Many of us have worked with Len Levin on a Bio Project assignment or a book contribution. Many have enjoyed his terrific twice-annual meetings of the Nap LaJoie (RI) Chapter, gatherings conducted with alacrity, grace and engagement.
The Rhode Island Press Association inducted Len into their HOF this month. Here is the write up from the RIPA site:
Len Levin is probably best known in Rhode Island and the rest of New England journalism as a wizard of grammar and style. For close to 30 years, he served as the Providence Journal’s news editor, overseeing the copy desk and serving as the language guru for the news department. His crusade for good grammar, correct style, and accuracy earned him the soubriquet Chairman Mao or just The Chairman. For years, he compiled the monthly “Excellence Newsletter,” which complimented by name as often as it zinged the work of the reporters and copyeditors (without naming them). When he retired in 1996, staffers said they greatly missed his newsletter. He also co-authored (and then enforced) the several-hundred-page Journal stylebook. Any number of copyeditors who worked under Len’s tutelage went on to become copyeditors at the New York Times, the Washington Post, the Boston Globe, the Los Angeles Times and other metropolitan daily newspapers.

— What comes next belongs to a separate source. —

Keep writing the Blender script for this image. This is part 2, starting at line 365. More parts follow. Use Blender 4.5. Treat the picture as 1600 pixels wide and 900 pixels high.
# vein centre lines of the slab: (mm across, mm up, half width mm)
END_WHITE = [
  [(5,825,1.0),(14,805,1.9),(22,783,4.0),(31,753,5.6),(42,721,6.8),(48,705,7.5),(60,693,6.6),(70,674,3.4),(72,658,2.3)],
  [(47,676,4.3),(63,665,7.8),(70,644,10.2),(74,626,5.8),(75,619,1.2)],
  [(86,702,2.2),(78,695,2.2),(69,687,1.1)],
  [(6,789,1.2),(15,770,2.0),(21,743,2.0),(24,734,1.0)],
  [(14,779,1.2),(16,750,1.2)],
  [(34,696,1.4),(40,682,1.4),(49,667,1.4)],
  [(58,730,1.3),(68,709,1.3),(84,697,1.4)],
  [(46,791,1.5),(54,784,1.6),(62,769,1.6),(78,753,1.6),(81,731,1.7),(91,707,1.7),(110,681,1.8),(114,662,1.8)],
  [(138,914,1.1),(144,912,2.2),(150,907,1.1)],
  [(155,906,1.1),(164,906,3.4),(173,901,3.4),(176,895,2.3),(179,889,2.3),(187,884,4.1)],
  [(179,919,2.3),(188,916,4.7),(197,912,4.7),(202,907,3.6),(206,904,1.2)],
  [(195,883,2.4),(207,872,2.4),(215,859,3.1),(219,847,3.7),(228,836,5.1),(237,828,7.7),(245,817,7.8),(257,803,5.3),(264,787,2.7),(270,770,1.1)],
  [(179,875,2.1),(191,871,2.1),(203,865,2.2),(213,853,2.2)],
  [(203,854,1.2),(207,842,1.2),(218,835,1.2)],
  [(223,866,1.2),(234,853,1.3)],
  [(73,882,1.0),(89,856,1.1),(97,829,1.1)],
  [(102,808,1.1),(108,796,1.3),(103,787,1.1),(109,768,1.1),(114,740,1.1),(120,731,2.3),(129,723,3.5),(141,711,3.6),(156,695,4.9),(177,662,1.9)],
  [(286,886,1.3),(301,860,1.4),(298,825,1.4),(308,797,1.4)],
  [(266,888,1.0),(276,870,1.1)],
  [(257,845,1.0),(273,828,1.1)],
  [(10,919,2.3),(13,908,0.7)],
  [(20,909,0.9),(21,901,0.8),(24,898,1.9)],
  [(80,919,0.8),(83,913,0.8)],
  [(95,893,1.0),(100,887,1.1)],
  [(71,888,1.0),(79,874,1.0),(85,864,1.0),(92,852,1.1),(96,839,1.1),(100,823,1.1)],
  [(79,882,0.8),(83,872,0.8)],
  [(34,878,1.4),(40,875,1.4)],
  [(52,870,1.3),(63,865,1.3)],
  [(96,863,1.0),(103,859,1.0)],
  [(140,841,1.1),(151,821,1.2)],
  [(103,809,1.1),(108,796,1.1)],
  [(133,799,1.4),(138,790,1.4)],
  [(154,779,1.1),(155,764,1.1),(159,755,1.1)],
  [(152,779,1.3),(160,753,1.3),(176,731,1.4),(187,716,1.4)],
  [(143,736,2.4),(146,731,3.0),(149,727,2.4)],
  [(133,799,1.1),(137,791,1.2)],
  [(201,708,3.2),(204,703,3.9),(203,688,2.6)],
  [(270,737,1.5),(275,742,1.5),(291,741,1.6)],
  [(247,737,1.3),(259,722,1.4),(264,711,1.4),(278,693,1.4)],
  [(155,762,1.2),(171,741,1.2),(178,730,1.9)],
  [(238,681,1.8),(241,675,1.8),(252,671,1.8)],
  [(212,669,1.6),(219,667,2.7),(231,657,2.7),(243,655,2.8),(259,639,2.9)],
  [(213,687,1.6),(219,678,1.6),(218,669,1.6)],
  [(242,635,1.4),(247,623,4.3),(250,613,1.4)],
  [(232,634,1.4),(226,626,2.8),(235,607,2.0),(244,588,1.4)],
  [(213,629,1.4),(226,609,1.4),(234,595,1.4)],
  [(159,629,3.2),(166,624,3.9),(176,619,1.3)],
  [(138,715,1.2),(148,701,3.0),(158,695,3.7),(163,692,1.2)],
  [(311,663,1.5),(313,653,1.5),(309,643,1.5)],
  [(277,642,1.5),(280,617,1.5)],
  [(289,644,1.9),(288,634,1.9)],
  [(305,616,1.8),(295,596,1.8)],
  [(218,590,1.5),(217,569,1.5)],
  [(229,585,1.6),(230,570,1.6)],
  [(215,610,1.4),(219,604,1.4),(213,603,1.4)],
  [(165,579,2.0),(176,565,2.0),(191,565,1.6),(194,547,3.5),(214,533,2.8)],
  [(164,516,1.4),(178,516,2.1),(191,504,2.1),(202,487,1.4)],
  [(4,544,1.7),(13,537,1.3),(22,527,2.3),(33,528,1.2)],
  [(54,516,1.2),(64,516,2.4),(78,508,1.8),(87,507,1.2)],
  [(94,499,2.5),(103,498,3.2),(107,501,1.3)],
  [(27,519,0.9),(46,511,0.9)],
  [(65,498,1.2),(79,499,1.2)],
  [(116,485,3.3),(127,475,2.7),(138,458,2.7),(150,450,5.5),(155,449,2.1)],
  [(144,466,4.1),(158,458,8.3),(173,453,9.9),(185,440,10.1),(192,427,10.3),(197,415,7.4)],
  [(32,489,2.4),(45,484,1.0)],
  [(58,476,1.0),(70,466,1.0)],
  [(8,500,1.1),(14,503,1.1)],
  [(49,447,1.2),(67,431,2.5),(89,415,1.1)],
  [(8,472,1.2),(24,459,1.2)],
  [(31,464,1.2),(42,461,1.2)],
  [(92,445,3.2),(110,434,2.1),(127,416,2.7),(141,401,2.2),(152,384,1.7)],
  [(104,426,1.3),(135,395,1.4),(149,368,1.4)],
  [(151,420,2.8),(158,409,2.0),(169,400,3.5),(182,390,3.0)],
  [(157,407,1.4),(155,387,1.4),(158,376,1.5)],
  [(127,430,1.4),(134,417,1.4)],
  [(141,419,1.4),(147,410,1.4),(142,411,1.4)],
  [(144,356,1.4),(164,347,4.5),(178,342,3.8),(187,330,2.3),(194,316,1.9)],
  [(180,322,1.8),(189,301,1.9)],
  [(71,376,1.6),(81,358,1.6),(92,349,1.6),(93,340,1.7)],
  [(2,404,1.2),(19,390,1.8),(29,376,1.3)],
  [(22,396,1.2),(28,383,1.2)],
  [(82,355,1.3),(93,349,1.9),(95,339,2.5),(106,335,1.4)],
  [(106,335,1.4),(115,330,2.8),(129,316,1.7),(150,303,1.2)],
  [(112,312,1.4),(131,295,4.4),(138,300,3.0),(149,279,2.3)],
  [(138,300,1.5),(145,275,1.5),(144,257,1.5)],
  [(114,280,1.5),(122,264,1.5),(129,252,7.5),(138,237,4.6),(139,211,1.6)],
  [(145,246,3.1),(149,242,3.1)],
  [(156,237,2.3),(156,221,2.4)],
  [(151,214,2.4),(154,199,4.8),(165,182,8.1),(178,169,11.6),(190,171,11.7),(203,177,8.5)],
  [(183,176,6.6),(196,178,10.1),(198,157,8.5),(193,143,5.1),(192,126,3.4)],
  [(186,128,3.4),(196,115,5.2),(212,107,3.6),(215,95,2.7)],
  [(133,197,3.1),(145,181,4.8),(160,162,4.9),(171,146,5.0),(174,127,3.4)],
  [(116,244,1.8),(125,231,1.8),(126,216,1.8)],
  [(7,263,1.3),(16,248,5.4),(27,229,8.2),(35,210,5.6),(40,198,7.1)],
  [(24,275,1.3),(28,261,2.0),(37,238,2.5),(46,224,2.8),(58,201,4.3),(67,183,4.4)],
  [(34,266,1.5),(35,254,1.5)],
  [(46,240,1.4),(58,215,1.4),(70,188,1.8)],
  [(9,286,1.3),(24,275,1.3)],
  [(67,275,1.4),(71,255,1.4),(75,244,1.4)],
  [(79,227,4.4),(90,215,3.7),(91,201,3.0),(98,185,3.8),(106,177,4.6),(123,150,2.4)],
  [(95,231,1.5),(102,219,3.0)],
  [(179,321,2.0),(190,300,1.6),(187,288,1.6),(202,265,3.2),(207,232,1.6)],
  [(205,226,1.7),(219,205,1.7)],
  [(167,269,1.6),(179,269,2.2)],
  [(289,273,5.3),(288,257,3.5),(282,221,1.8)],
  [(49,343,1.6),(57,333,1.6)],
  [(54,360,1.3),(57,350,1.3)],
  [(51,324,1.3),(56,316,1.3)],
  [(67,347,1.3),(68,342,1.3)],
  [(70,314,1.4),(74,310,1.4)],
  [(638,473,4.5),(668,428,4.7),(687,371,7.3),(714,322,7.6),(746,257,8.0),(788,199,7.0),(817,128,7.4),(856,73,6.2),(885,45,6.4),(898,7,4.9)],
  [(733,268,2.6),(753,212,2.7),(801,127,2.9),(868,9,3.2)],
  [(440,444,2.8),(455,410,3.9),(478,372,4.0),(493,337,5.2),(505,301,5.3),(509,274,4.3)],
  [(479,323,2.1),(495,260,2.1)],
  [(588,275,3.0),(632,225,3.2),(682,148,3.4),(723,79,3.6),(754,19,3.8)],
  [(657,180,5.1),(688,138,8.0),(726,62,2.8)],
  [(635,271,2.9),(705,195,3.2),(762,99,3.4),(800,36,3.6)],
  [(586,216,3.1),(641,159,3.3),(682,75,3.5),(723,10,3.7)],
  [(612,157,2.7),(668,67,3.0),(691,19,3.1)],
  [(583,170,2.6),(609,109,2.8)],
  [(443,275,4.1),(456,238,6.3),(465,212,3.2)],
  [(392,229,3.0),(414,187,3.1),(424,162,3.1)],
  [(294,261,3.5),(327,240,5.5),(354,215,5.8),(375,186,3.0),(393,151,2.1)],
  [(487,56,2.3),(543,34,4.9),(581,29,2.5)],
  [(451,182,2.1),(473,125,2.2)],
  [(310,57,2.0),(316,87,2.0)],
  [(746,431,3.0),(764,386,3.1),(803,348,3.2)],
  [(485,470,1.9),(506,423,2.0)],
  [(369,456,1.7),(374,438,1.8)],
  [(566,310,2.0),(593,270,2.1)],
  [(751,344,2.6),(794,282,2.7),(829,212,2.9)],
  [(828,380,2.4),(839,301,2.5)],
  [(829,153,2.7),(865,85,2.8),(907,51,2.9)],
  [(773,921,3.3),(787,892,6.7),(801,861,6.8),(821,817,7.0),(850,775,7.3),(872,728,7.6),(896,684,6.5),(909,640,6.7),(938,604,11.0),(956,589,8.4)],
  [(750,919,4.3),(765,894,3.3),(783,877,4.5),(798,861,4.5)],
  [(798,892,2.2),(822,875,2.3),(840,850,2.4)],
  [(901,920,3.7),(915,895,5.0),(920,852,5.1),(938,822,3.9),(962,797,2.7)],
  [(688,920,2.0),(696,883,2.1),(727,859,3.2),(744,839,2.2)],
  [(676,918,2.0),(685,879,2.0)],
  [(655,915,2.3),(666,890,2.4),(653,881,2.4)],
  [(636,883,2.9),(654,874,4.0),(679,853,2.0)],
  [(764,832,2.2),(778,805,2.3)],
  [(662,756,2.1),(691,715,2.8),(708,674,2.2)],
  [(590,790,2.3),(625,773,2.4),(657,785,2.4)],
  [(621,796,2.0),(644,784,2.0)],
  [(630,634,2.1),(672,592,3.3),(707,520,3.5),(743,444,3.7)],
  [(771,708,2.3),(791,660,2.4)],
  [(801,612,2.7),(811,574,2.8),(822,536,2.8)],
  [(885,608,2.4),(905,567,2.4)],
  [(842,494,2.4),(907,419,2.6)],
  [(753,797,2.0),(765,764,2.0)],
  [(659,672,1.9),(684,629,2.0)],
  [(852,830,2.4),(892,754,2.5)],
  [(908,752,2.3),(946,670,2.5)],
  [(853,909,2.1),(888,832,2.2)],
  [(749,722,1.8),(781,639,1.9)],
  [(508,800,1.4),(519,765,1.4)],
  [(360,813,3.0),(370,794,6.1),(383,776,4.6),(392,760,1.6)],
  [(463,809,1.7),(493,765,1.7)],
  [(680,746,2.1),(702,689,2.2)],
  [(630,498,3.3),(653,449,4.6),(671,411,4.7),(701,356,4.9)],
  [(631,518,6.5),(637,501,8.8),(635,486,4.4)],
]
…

He also left his mark on New England journalism through his service on various boards. He was the president of the New England chapter of the Society of Professional Journalists and of the New England Society of Newspaper Editors. In retirement he continued to serve on the NESNE board. For many years, he taught journalism courses part time at the University of Rhode Island, including copy editing and news writing. When he took a buyout from the Journal in 1999, he was asked by the Quincy Patriot Ledger to be one of its editors, but he demurred and instead joined the copydesk part time. After leaving the Patriot Ledger he took on another part-time job: editing the decisions of the Rhode Island Supreme Court.
A native of Pawtucket, R.I., Len graduated from Providence College, where he was the co-editor of the school’s weekly student newspaper, The Cowl. He received a master’s degree in journalism from Boston University and went to work at the Pawtucket Times until the Providence Journal asked him to join its copyediting staff in 1963. During his years at the Journal, he and his wife, Linda Lotridge Levin, a journalism professor at URI, developed pro bono seminars and workshops in editing and writing for newspaper staffs around New England. He was a frequent presenter at panels and seminars for copyeditors, preaching the need for accuracy and good grammar. As a member of NESNE, he traveled to Russia twice to explain a free press to journalists there. Passionate about the history of baseball, he is a former secretary of the Society for American Baseball Research and for many years was the group’s archivist, the files piled high in rooms on the third floor of the Levin residence in Providence. He and Linda have two daughters, Sara and Rachel.